━━ Dataset extract ━━
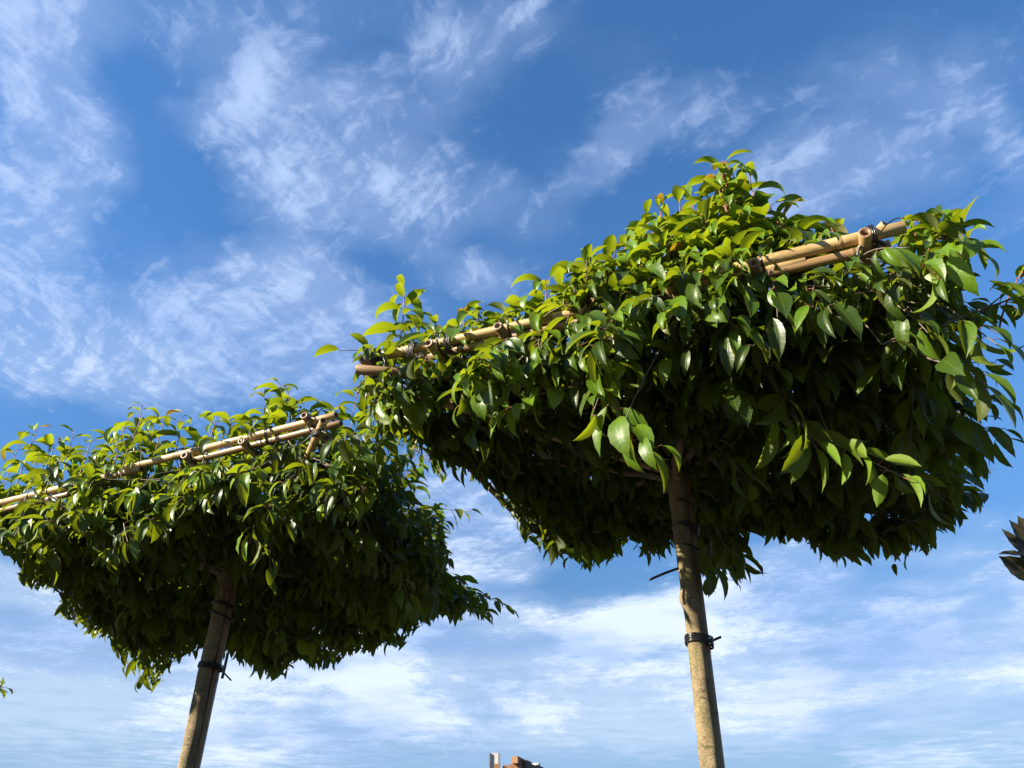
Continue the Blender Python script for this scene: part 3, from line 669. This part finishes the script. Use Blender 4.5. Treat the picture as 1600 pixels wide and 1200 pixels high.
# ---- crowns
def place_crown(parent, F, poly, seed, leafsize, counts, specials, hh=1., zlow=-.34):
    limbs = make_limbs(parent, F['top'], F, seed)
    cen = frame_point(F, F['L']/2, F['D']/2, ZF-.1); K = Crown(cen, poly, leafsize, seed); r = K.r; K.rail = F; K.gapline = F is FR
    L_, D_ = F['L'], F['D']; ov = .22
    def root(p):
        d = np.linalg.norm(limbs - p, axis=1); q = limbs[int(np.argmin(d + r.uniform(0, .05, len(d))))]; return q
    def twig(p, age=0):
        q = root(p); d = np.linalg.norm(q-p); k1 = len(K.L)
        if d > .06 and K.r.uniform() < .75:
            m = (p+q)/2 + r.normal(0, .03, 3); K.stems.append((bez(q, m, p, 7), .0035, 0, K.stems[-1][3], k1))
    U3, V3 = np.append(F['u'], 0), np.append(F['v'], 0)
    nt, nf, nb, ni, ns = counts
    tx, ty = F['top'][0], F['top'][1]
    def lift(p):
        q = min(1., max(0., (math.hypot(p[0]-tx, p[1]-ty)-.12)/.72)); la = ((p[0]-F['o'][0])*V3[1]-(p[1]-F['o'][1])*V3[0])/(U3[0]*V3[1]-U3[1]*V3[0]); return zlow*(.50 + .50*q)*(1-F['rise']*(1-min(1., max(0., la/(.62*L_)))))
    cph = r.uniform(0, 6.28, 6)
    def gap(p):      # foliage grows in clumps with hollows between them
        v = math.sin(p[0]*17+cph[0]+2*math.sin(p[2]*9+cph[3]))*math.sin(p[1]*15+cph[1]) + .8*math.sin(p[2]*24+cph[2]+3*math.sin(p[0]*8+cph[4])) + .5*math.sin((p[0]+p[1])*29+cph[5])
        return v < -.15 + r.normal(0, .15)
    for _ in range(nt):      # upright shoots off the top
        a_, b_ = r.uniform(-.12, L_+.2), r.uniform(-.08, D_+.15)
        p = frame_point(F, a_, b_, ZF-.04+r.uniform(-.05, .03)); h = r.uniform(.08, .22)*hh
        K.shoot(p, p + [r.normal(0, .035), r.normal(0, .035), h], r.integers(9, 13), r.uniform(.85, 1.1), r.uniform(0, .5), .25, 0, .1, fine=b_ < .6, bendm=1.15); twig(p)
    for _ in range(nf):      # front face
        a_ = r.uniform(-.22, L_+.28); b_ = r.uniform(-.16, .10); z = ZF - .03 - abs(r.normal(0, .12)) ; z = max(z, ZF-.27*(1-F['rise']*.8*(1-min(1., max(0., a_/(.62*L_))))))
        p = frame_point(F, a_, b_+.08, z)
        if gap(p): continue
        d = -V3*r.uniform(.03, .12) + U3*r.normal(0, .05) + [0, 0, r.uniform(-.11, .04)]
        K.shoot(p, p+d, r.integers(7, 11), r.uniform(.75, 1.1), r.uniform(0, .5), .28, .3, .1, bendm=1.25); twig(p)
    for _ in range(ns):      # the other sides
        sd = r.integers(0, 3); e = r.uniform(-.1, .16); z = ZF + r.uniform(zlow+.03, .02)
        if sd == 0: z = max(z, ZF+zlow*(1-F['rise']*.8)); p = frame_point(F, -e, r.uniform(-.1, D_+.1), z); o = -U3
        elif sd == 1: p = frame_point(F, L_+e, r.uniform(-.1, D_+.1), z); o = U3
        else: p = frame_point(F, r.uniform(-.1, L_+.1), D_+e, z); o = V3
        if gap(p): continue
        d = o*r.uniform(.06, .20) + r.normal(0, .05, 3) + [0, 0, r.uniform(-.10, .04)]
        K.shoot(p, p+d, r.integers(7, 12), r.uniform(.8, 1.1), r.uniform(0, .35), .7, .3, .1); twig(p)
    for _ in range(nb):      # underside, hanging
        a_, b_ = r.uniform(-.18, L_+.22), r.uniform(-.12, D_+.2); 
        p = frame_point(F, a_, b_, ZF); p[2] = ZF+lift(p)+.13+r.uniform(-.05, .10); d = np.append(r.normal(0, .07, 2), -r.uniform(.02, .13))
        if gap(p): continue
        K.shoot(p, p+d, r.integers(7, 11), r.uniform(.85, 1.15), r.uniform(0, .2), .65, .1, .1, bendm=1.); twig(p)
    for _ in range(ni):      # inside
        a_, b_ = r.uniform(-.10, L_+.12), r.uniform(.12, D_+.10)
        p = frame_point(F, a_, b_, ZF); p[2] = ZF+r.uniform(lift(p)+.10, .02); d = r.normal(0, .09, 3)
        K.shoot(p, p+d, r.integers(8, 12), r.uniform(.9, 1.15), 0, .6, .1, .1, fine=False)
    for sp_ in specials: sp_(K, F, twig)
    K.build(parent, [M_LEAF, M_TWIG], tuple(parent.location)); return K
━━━
[Directive]: Output an exact copy of the material, with the pictures removed.

[Task output]:
Continue the Blender Python script for this scene: part 3, from line 669. This part finishes the script. Use Blender 4.5. Treat the picture as 1600 pixels wide and 1200 pixels high.
# ---- crowns
def place_crown(parent, F, poly, seed, leafsize, counts, specials, hh=1., zlow=-.34):
    limbs = make_limbs(parent, F['top'], F, seed)
    cen = frame_point(F, F['L']/2, F['D']/2, ZF-.1); K = Crown(cen, poly, leafsize, seed); r = K.r; K.rail = F; K.gapline = F is FR
    L_, D_ = F['L'], F['D']; ov = .22
    def root(p):
        d = np.linalg.norm(limbs - p, axis=1); q = limbs[int(np.argmin(d + r.uniform(0, .05, len(d))))]; return q
    def twig(p, age=0):
        q = root(p); d = np.linalg.norm(q-p); k1 = len(K.L)
        if d > .06 and K.r.uniform() < .75:
            m = (p+q)/2 + r.normal(0, .03, 3); K.stems.append((bez(q, m, p, 7), .0035, 0, K.stems[-1][3], k1))
    U3, V3 = np.append(F['u'], 0), np.append(F['v'], 0)
    nt, nf, nb, ni, ns = counts
    tx, ty = F['top'][0], F['top'][1]
    def lift(p):
        q = min(1., max(0., (math.hypot(p[0]-tx, p[1]-ty)-.12)/.72)); la = ((p[0]-F['o'][0])*V3[1]-(p[1]-F['o'][1])*V3[0])/(U3[0]*V3[1]-U3[1]*V3[0]); return zlow*(.50 + .50*q)*(1-F['rise']*(1-min(1., max(0., la/(.62*L_)))))
    cph = r.uniform(0, 6.28, 6)
    def gap(p):      # foliage grows in clumps with hollows between them
        v = math.sin(p[0]*17+cph[0]+2*math.sin(p[2]*9+cph[3]))*math.sin(p[1]*15+cph[1]) + .8*math.sin(p[2]*24+cph[2]+3*math.sin(p[0]*8+cph[4])) + .5*math.sin((p[0]+p[1])*29+cph[5])
        return v < -.15 + r.normal(0, .15)
    for _ in range(nt):      # upright shoots off the top
        a_, b_ = r.uniform(-.12, L_+.2), r.uniform(-.08, D_+.15)
        p = frame_point(F, a_, b_, ZF-.04+r.uniform(-.05, .03)); h = r.uniform(.08, .22)*hh
        K.shoot(p, p + [r.normal(0, .035), r.normal(0, .035), h], r.integers(9, 13), r.uniform(.85, 1.1), r.uniform(0, .5), .25, 0, .1, fine=b_ < .6, bendm=1.15); twig(p)
    for _ in range(nf):      # front face
        a_ = r.uniform(-.22, L_+.28); b_ = r.uniform(-.16, .10); z = ZF - .03 - abs(r.normal(0, .12)) ; z = max(z, ZF-.27*(1-F['rise']*.8*(1-min(1., max(0., a_/(.62*L_))))))
        p = frame_point(F, a_, b_+.08, z)
        if gap(p): continue
        d = -V3*r.uniform(.03, .12) + U3*r.normal(0, .05) + [0, 0, r.uniform(-.11, .04)]
        K.shoot(p, p+d, r.integers(7, 11), r.uniform(.75, 1.1), r.uniform(0, .5), .28, .3, .1, bendm=1.25); twig(p)
    for _ in range(ns):      # the other sides
        sd = r.integers(0, 3); e = r.uniform(-.1, .16); z = ZF + r.uniform(zlow+.03, .02)
        if sd == 0: z = max(z, ZF+zlow*(1-F['rise']*.8)); p = frame_point(F, -e, r.uniform(-.1, D_+.1), z); o = -U3
        elif sd == 1: p = frame_point(F, L_+e, r.uniform(-.1, D_+.1), z); o = U3
        else: p = frame_point(F, r.uniform(-.1, L_+.1), D_+e, z); o = V3
        if gap(p): continue
        d = o*r.uniform(.06, .20) + r.normal(0, .05, 3) + [0, 0, r.uniform(-.10, .04)]
        K.shoot(p, p+d, r.integers(7, 12), r.uniform(.8, 1.1), r.uniform(0, .35), .7, .3, .1); twig(p)
    for _ in range(nb):      # underside, hanging
        a_, b_ = r.uniform(-.18, L_+.22), r.uniform(-.12, D_+.2); 
        p = frame_point(F, a_, b_, ZF); p[2] = ZF+lift(p)+.13+r.uniform(-.05, .10); d = np.append(r.normal(0, .07, 2), -r.uniform(.02, .13))
        if gap(p): continue
        K.shoot(p, p+d, r.integers(7, 11), r.uniform(.85, 1.15), r.uniform(0, .2), .65, .1, .1, bendm=1.); twig(p)
    for _ in range(ni):      # inside
        a_, b_ = r.uniform(-.10, L_+.12), r.uniform(.12, D_+.10)
        p = frame_point(F, a_, b_, ZF); p[2] = ZF+r.uniform(lift(p)+.10, .02); d = r.normal(0, .09, 3)
        K.shoot(p, p+d, r.integers(8, 12), r.uniform(.9, 1.15), 0, .6, .1, .1, fine=False)
    for sp_ in specials: sp_(K, F, twig)
    K.build(parent, [M_LEAF, M_TWIG], tuple(parent.location)); return K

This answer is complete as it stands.